Just Bitching
I love blogging. While I'm no professional, I try to be fair, point out why I liked or disliked a book, and tell others to try it out for themselves. I don't generally respond to haters, because nothing I say will erase their anger plus they are entitled to not agree with me. But the thing I find hard to understand is the depth of love or hate fanboys have these days for their favs.
Back when I was young, I and my buddies loved books. We considered ourself fanboys. We would go to cons, try to meet our favorite author, get an autograph, and talk about how cool the book was with fellow lovers. What we did not do was be belligerent toward anyone who didn't love our favs. We might scoff, snicker behind your back, but at the end of the day, we did not care if anyone else loved our book, character, series, or genre. Your opinion was yours as long as we could keep reading what we wanted.
Let us compare back then with now. Authors attack reviewers for negative reviews. It actually happens. Fanboys will curse, name call, grieve, cyber attack, and berate a person for not loving a book or author as much as they do. People will fight on other book sites through comments because . . . you guessed it, one criticized the others prized book. Some sites are even used to post others blogs so the haters can then spend 100 comments eloquently expressing why the writers of said blog was a complete idiots.

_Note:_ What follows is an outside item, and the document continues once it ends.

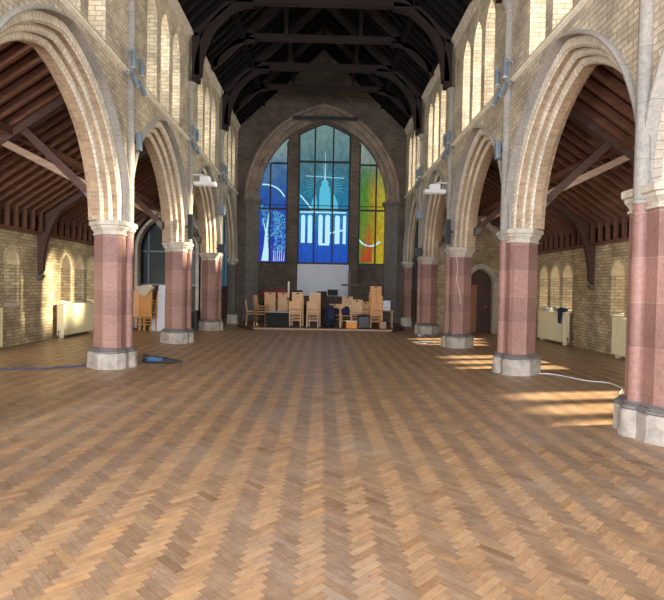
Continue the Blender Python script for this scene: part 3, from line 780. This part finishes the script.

It goes on and on.
And this situation takes turns angering me and depressing me. Really, we are such fanboys now that a book, character, series, author, or whatever means more to us than giving our fellow human beings the common courtesy of not attacking them for not liking what we like?
Wow. What a shame. I love my favorite books, but I'm not going to kick my neighbors teeth in because he doesn't enjoy Tolkien as much as I do. Guess I'm just old school. You know, back when people were actually allowed to hate things and say so without fear of retribution from fanboys.
Sorry. Had to get that off my chest. Let the grieving begin.